La alianza prosperó. Hoy Guerrero concentra el 98% de la producción nacional de amapola. El presidente Obama citó recientemente un reporte de la DEA sobre un incremento del 324% en los decomisos de heroína en la frontera, entre 2009 y 2013. Buena parte proviene de Guerrero. No es casual que Iguala haya sido el epicentro de la tragedia: una narcociudad exportadora de droga, gobernada por el crimen.
¿Y los estudiantes? Carecemos aún de información sólida, pero el motivo de su horrendo asesinato —digno de los campos de exterminio— parece haber sido este: con sus manifestaciones políticas, sus protestas cívicas y su idealismo revolucionario, estorbaban al negocio y el poder del presidente municipal y su esposa (ya capturados), aliados con el grupo criminal Guerreros Unidos. ¿Por qué matarlos? Por “revoltosos”, declaró uno de los asesinos.

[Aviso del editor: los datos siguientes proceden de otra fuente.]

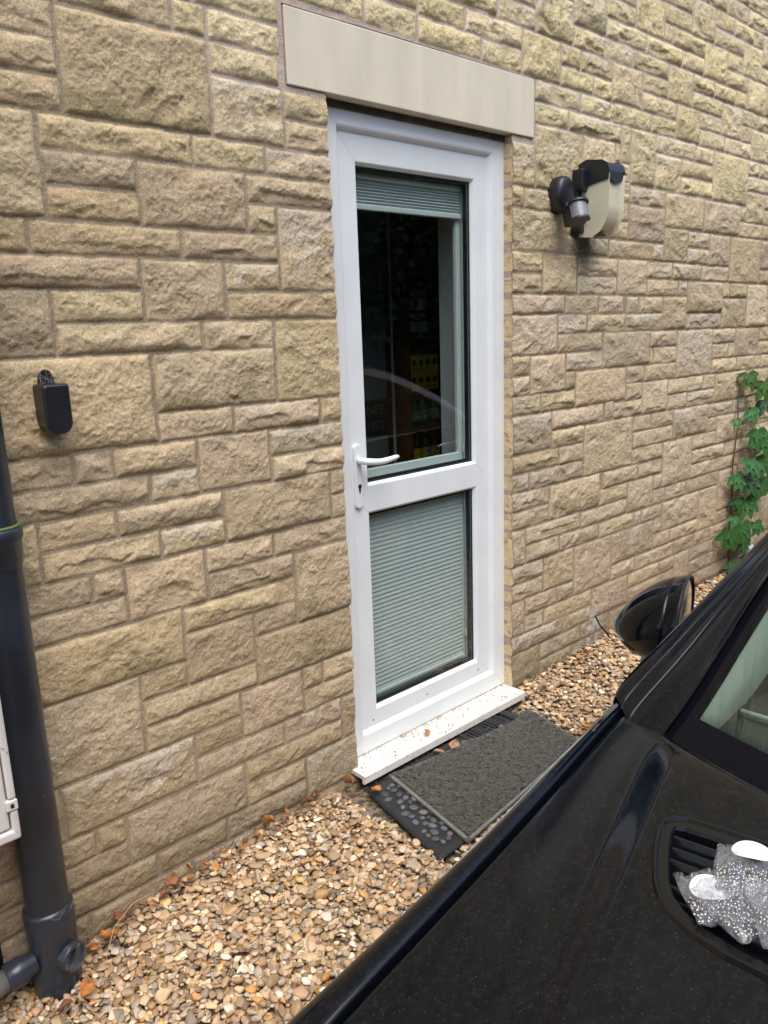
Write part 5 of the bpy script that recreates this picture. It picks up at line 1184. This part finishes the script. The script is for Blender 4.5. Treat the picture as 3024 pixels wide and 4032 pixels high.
def bag(cx, cy, w_, h_, yw, dz, lab, labels, seed, bz=(-.5, .3), nb=230):
    r_ = np.random.RandomState(seed); b = empty('bead_bag', (cx, cy, 1.0+dz), lab, 'bag', 'clear bags of metal beads lying on the bonnet vent')
    Mb = Matrix.Translation((cx, cy, float(zb(np.array(cx), np.array(cy)))+.004+dz)) @ Matrix.Rotation(yw, 4, 'Z')
    N, K = 26, 24
    for side in (0, 1):
        V = []; F = []
        for i in range(N+1):
            for j in range(K+1):
                u, v = i/N, j/K; fill = (math.sin(math.pi*u)*math.sin(math.pi*v))**.5*(1-.45*v)
                cr_ = mnoise.noise(Vector((u*5+seed, v*5, side)))*.0042+abs(mnoise.noise(Vector((u*11, v*11+seed, side))))*.0034
                ed = .0015*math.sin(u*9+seed)*(1-abs(v-.5)*0)
                z = (.0115*fill+abs(cr_)*1.1+.001 if side else -.0015*fill)+.004*math.sin(u*4+v*3+seed)*(v > .72)*(v-.72)/.28
                V.append(Mb @ Vector(((u-.5)*w_*(1-.05*math.sin(v*6+seed))+ed, (v-.5)*h_+.0015*math.sin(u*13+seed), z)))
        for i in range(N):
            for j in range(K): a = i*(K+1)+j; F.append((a, a+1, a+K+2, a+K+1))
        link('film', pymesh('film', V, F), M_bag, b, False)
    VV_, FF_ = [], []; nv_ = 0; pl = []
    for k in range(nb*4):
        if len(pl) >= nb: break
        x, y = r_.uniform(-.46, .46)*w_, r_.uniform(bz[0]+.04, bz[1])*h_; lay = r_.choice([0, 0, 1, 2]); z = .0016+lay*.0024+r_.uniform(0, .0006)
        edge_ = min(.5-abs(x/w_), y/h_+.5); 
        if z > .0025+.02*edge_: continue
        if any(abs(x-q_[0]) < .0028 and abs(y-q_[1]) < .0028 and (x-q_[0])**2+(y-q_[1])**2+(z-q_[2])**2 < .0031**2 for q_ in pl): continue
        pl.append((x, y, z)); W_ = np.array([tuple(Mb @ Vector((x+p_[0]*.0019, y+p_[1]*.0019, z+p_[2]*.0019))) for p_ in I1]); VV_.append(W_); FF_.append(F1_+nv_); nv_ += len(I1)
    o = link('beads', npmesh('beads', np.vstack(VV_), np.vstack(FF_)), M_bead, b); o['kind'] = 'stuff'
    for (lx_, ly_, r0_, st) in labels:
        V = [Mb @ Vector((lx_, ly_, .0135))]; F = []
        for k in range(28):
            a = 2*math.pi*k/28; V.append(Mb @ Vector((lx_+r0_*math.cos(a)*(1+.05*math.sin(2*a+st)), ly_+r0_*math.sin(a)*st, .0128-.0035*math.cos(a)**2+.0006*math.sin(3*a))))
        for k in range(28): F.append((0, 1+k, 1+(k+1) % 28))
        link('round_sticker', pymesh('round_sticker', V, F), M_paper, b, True)
# local +v points away from the camera
yv = math.atan2(.62, .78)-math.pi/2
bag(.655, -1.651, .046, .072, yv+.10, .000, 'clear bead bag with a white oval sticker, at the left end of the vent', [(.002, .000, .0185, 1.0)], 1, (-.5, -.02), 150)
bag(.700, -1.668, .060, .080, yv-.25, .002, 'bead bag lying furthest back in the heap, full of small silver beads', [(.004, .020, .018, .85)], 2, (-.5, .02), 210)
bag(.650, -1.680, .054, .072, yv+.45, .006, 'folded bead bag without a sticker, in the middle of the heap', [], 3, (-.5, .12), 170)
bag(.655, -1.722, .056, .076, yv-.05, .012, 'bead bag with a round white sticker, on top of the heap at the right', [(.004, .000, .019, 1.05)], 4, (-.5, .10), 190)
bag(.700, -1.735, .055, .075, yv+.3, .004, 'bead bag half under the others at the back right of the heap', [], 5, (-.5, .30), 230)

# ------------------------------------------------------------------ GREENERY ACROSS THE DRIVE (seen only mirrored in the glass and paint)
r_ = np.random.RandomState(77)
def leafy(name, lab, cat, boxes_, n, c, grp=None):
    t = empty(name, ((boxes_[0][0]+boxes_[0][1])/2, boxes_[0][2], 0), lab, cat, grp); V = []; 
    for (x0, x1, y, zt, dp) in boxes_:
        m_ = n//len(boxes_); x = r_.uniform(x0, x1, m_); z = r_.uniform(0, 1, m_)**.8*zt*(1+.18*np.sin(x*1.7)+.1*np.sin(x*4.1)); yy = y-np.abs(r_.normal(0, dp, m_))
        cc_ = np.stack([x, yy, z], -1); a = r_.normal(size=(m_, 3)); a /= np.linalg.norm(a, axis=1)[:, None]; b = np.cross(a, r_.normal(size=(m_, 3))); b /= np.linalg.norm(b, axis=1)[:, None]; s = r_.uniform(.05, .13, (m_, 1))
        V.append(np.stack([cc_-a*s, cc_+b*s*.5, cc_+a*s, cc_-b*s*.5], 1))
    V = np.concatenate(V); me = npmesh('foliage', V.reshape(-1, 3), np.arange(len(V)*4).reshape(-1, 4))
    vcol(me, 'Col', np.repeat(np.array(c)[None]*r_.uniform(.5, 1.5, (len(V), 1)), 4, 0)); link('foliage', me, M_leaf, t)
    bm = bmesh.new()
    for (x0, x1, y, zt, dp) in boxes_: addbox(bm, x0, y-dp*2.5-.3, -.2, x1, y-dp*2.5, zt*.93)
    link('hedge_core', bmm('hedge_core', bm), mat('hedge_dark', (.012, .02, .010), .9), t)
leafy('hedge', 'tall dark green hedge across the drive, beyond the car', 'hedge', [(-9, 16, -7.2, 5.3, .5)], 34000, (.035, .075, .022))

Hace unos años en Monterrey un grupo de sicarios incendió el Casino Royal y provocó 53 muertos. Esa masacre prendió todas las alarmas. La sociedad, los empresarios, los medios colaboraron directamente en la renovación integral de las policías, invirtieron en obras sociales y educativas, fueron exigentes con el Gobierno estatal y, si no lograron acabar con el problema, lo volvieron manejable. Algo similar ha ocurrido en Tijuana y aún en Ciudad Juárez. Por sus niveles de marginación y bajísimo nivel educativo, difícilmente se podrá replicar el modelo en Guerrero.

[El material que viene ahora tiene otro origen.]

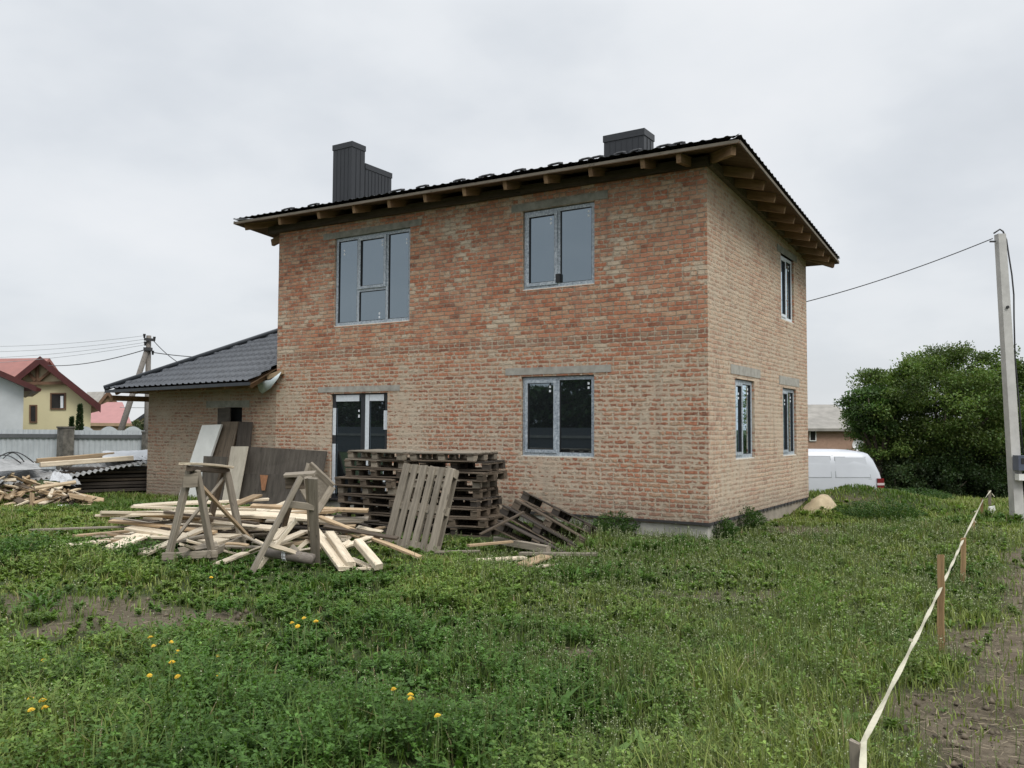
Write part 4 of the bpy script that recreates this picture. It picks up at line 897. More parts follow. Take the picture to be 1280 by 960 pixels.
# fence with masonry pillars
fx = [-150, -48, 76, 180, 250]
def fence_panel(px0, px1, d0, d1, ytop, label):
    a = at(px0, ytop, d0); b = at(px1, ytop, d1); a.z = b.z = (a.z+b.z)/2; L = (Vector((b.x, b.y, 0))-Vector((a.x, a.y, 0))).length
    root = thing('metal_fence', label, 'fence', (a.x, a.y, ZB), 0, 'metal fence panels'); dr = Vector((b.x-a.x, b.y-a.y, 0)).normalized(); nr = Vector((-dr.y, dr.x, 0))
    if nr.dot(FH) < 0: nr = -nr
    nu = int(L/.022); V = []
    for j in (0, 1):
        for i in range(nu+1):
            ph = (i*.022/.16) % 1; o_ = .018 if ph < .35 else (.018*(1-(ph-.35)/.1) if ph < .45 else (0 if ph < .9 else .018*(ph-.9)/.1))
            p = a+dr*(L*i/nu)+nr*o_; p.z = ZB if j == 0 else a.z; V.append(p)
    k = nu+1; mb = MB(); mb.add(V, [(i, i+1, k+i+1, k+i) for i in range(nu)]); mb.build('sheet', M['fence'], root)
    mb = MB(); mb.bar(a+Vector((0, 0, -.20))-nr*.03, b+Vector((0, 0, -.20))-nr*.03, .04, .12); mb.build('rail', M['fence_rail'], root)
    mb = MB(); mb.bar(drop(a, .05)-nr*.03, drop(b, .05)-nr*.03, .04, .10); mb.build('rail', M['fence_rail'], root)
def pillar(px0, px1, ytop, d, label):
    a = at(px0, ytop, d); b = at(px1, ytop, d); w_ = (b-a).length; c = (a+b)/2; root = thing('fence_pillar', label, 'pillar', (c.x, c.y, ZB), 0, 'masonry fence pillars')
    mb = MB(); mb.box(c.x-w_/2, c.x+w_/2, c.y-w_/2, c.y+w_/2, ZB, c.z-.05); mb.build('shaft', M['pillar'], root)
    mb = MB(); mb.box(c.x-w_*.56, c.x+w_*.56, c.y-w_*.56, c.y+w_*.56, c.z-.05, c.z); mb.build('cap', M['pillar'], root)
fence_panel(-160, 77, 26.5, 27.2, 536.5, 'pale grey metal fence panel left of the masonry pillar'); fence_panel(89, 181, 27.3, 27.8, 538, 'pale grey metal fence panel between the pillar and the wing')
fence_panel(186, 262, 27.9, 28.2, 538.5, 'pale grey metal fence panel running on behind the wing')
pillar(75.5, 89.5, 533, 27.0, 'dark rubble masonry pillar between two fence panels'); pillar(179.5, 188, 539, 27.6, 'dark masonry pillar at the corner of the wing')
# scalloped fence farther off
root = thing('scalloped_fence', 'distant pale fence with wavy scalloped top edge', 'fence', tuple(drop(at(155, 545, 36), ZB)))
mb = MB(); V = []
k = 60
for i in range(k+1):
    px = 100+(215-100)*i/k; ph = ((px-121)/30) % 1; y = 542-9*math.sin(math.pi*ph)
    p = at(px, y, 36+i*.02); V += [drop(p, ZB), p]
mb.add(V, [(2*i, 2*i+2, 2*i+3, 2*i+1) for i in range(k)]); n_ = len(mb.v)
mb.add([Vector(v)+FH*.03 for v in V], [(2*i+1, 2*i+3, 2*i+2, 2*i) for i in range(k)]); mb.build('sheet', M['fence'], root)
# yellow house with a red roof
d = 45
yh = thing('yellow_house', 'yellow rendered house with red roof and half-timbered gable', 'house', tuple(drop(at(50, 540, d), ZB)))
mb = MB(); extr(mb, [drop(at(-13, 500, d), ZB), drop(at(114, 500, d), ZB), at(114, 507, d), at(50, 455, d), at(-13, 507, d)], HD(40)*9); mb.build('wall', M['render_yellow'], yh)
def gable_roof(pk, el, er, d, over, ln, th, mat, par, trim_mat=None):
    mb = MB(); fh = HD(pk[0]); b = fh*-over
    for (e) in (er, el):
        p0 = at(*pk, d)+b; p1 = at(*e, d)+b; t = Vector((0, 0, th)); q = [p0, p1, p1+fh*ln, p0+fh*ln]; mb.hexa([v-t for v in q], q)
    r_ = mb.build('roof', M[mat], par)
    if trim_mat:
        for e in (er, el):
            mb = MB(); p0 = at(*pk, d)+b*1.04; p1 = at(*e, d)+b*1.04; t = Vector((0, 0, th*1.35)); z0 = Vector((0, 0, .03)); q = [p0, p1, p1-b*.06, p0-b*.06]; mb.hexa([v-t for v in q], [v+z0 for v in q]); mb.build('bargeboard', M[trim_mat], r_)
    return r_
yr = gable_roof((50, 447), (-25, 508), (125, 507), d, .7, 9.5, .28, 'roof_redtile', yh, 'roof_maroon')
mb = MB(); a = at(62, 447.5, d+4.2); b_ = at(-130, 449.5, d+4.2); dn = Vector((0, 0, -2.6))
mb.hexa([a-FH*3.8+dn-Vector((0, 0, .2)), b_-FH*3.8+dn-Vector((0, 0, .2)), b_-Vector((0, 0, .2)), a-Vector((0, 0, .2))], [a-FH*3.8+dn, b_-FH*3.8+dn, b_, a]); mb.hexa([a-Vector((0, 0, .2)), b_-Vector((0, 0, .2)), b_+FH*4+dn-Vector((0, 0, .2)), a+FH*4+dn-Vector((0, 0, .2))], [a, b_, b_+FH*4+dn, a+FH*4+dn]); mb.build('roof', M['roof_redtile'], yh)
mb = MB(); mb.add([at(28, 477, d-.03), at(76, 477, d-.03), at(50, 456, d-.03)], [(0, 1, 2)]); mb.build('gable_field', M['render_cream'], yh)
def stick(x0, y0, x1, y1, d, w_, mat, par, name='timber'):
    m_ = MB(); m_.bar(at(x0, y0, d), at(x1, y1, d), .12, w_, up=(0, 0, 1)); m_.build(name, M[mat], par)
stick(46.5, 477, 46.5, 455, d-.2, .14, 'brown_timber', yh); stick(44.5, 476, 32, 462, d-.2, .14, 'brown_timber', yh); stick(48.5, 476, 63, 464, d-.2, .13, 'brown_timber', yh); stick(20, 479.5, 82, 478.5, d-.22, .16, 'brown_timber', yh)
def far_window(x0, x1, y0, y1, d, par, fr='brown_timber', fw=1.6):
    mb = MB()
    rect(mb, d-.06, x0, x0+fw, y0, y1, .1); rect(mb, d-.06, x1-fw, x1, y0, y1, .1); rect(mb, d-.06, x0+fw, x1-fw, y0, y0+fw, .1); rect(mb, d-.06, x0+fw, x1-fw, y1-fw, y1, .1)
    o = mb.build('window', M[fr], par); p = MB(); rect(p, d-.03, x0+fw, x1-fw, y0+fw, y1-fw, .02); p.build('pane', M['glass_dark'], o); return o
wn = far_window(62.5, 82, 491, 512, d, yh); m_ = MB(); rect(m_, d-.05, 75.5, 79, 495, 510, .01); m_.build('curtain', M['white'], wn)
far_window(36.5, 46, 506, 528.5, d, yh)
# grey house at the left edge
d = 36
gh = thing('grey_house', 'pale grey rendered house with dark red eave at the left edge', 'house', tuple(drop(at(0, 540, d), ZB)))
mb = MB(); extr(mb, [drop(at(-120, 500, d), ZB), drop(at(30, 500, d), ZB), at(30, 480, d), at(-120, 415, d)], HD(-10)*8); mb.build('wall', M['render_grey'], gh)
mb = MB(); p0 = at(-120, 408, d)-FH*.5; p1 = at(54, 483.5, d)-FH*.5; q = [p0, p1, p1+HD(-30)*9, p0+HD(-30)*9]; mb.hexa([v-Vector((0, 0, .24)) for v in q], q); grf = mb.build('roof', M['roof_maroon'], gh)
mb = MB(); extr(mb, [at(30.2, 489, d), at(51, 489, d), at(52, 486, d), at(30.2, 478, d)], HD(-10)*8); mb.build('soffit_box', M['roof_maroon'], grf)
# pink roofed house, tan gable house and a dark gable far off
d = 68
ph = thing('pink_roofed_house', 'low house with a pinkish red hipped roof behind the yellow house', 'house', tuple(drop(at(135, 535, d), ZB)))
a, b_, c, e = at(72, 529, d), at(165, 530, d), at(128, 501, d)+FH*3.5, at(108, 501, d)+FH*3.5
mb = MB(); mb.add([a, b_, c, e, b_+HD(165)*7, a+HD(72)*7], [(0, 1, 2, 3), (1, 4, 2), (4, 5, 3, 2), (5, 0, 3), (0, 5, 4, 1)]); mb.build('roof', M['roof_pink'], ph)
mb = MB(); extr(mb, [drop(at(77, 530, d), ZB), drop(at(160, 530, d), ZB), at(160, 530.5, d)+FH*.3, at(77, 530, d)+FH*.3], FH*6); mb.build('wall', M['tan_brick'], ph)
mb = MB(); mb.bar(at(72, 530, d), at(165, 531, d), .1, .25); mb.build('fascia', M['tan_brick'], ph)
d = 84
th = thing('tan_gable_house', 'tan brick house with dark roof edges and grey roof, far behind the pink roof', 'house', tuple(drop(at(140, 535, d), ZB)))
mb = MB(); extr(mb, [drop(at(112, 530, d), ZB), drop(at(157, 530, d), ZB), at(157, 519, d), at(135, 489.5, d), at(112, 519, d)], HD(135)*9); mb.build('wall', M['tan_brick'], th)
gable_roof((135, 488), (108, 522), (160.5, 521), d, .35, 9, .35, 'slate', th, 'brown_timber'); far_window(132.5, 139.5, 502, 508.5, d, th, 'brown_timber', 1.1)
mb = MB(); a = at(136, 488.5, d+2); b_ = at(100, 490, d+2); mb.hexa([a, b_, b_+FH*1, a+FH*1], [p+Vector((0, 0, .1)) for p in (a, b_, b_+FH, a+FH)])
mb = MB(); extr(mb, [at(104, 503, d+1.), at(126, 503, d+1.), at(130, 489.5, d+2.6), at(109, 490, d+2.6)], FH*.3); mb.build('side_roof', M['slate'], th)
d = 92
dh = thing('dark_roofed_house', 'house with a dark gable roof far behind the utility pole', 'house', tuple(drop(at(188, 535, d), ZB)))
mb = MB(); extr(mb, [drop(at(170, 530, d), ZB), drop(at(214, 530, d), ZB), at(214, 526, d), at(190, 512, d), at(171, 526, d)], HD(190)*8); mb.build('wall', M['render_cream'], dh); gable_roof((190, 510), (167, 526), (216, 526), d, .4, 8.5, .4, 'tile', dh)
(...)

México requiere un sistema de seguridad y de justicia que proteja lo más preciado, la vida humana. La incesante marea del crimen no solo debe detenerse, debe replegarse por la acción legítima de la ley. Cada día que pasa, el ciudadano —decepcionado de todos los partidos, los políticos y la política— se hunde más en el desánimo y la desesperación. Por eso, el Gobierno está obligado a tomar todas las medidas posibles para refutar a quienes —de manera injusta— acusan a México de ser un narcoestado. De la solución de fondo a esta alarmante debilidad del Estado de derecho depende —sin exagerar— la viabilidad de la democracia mexicana.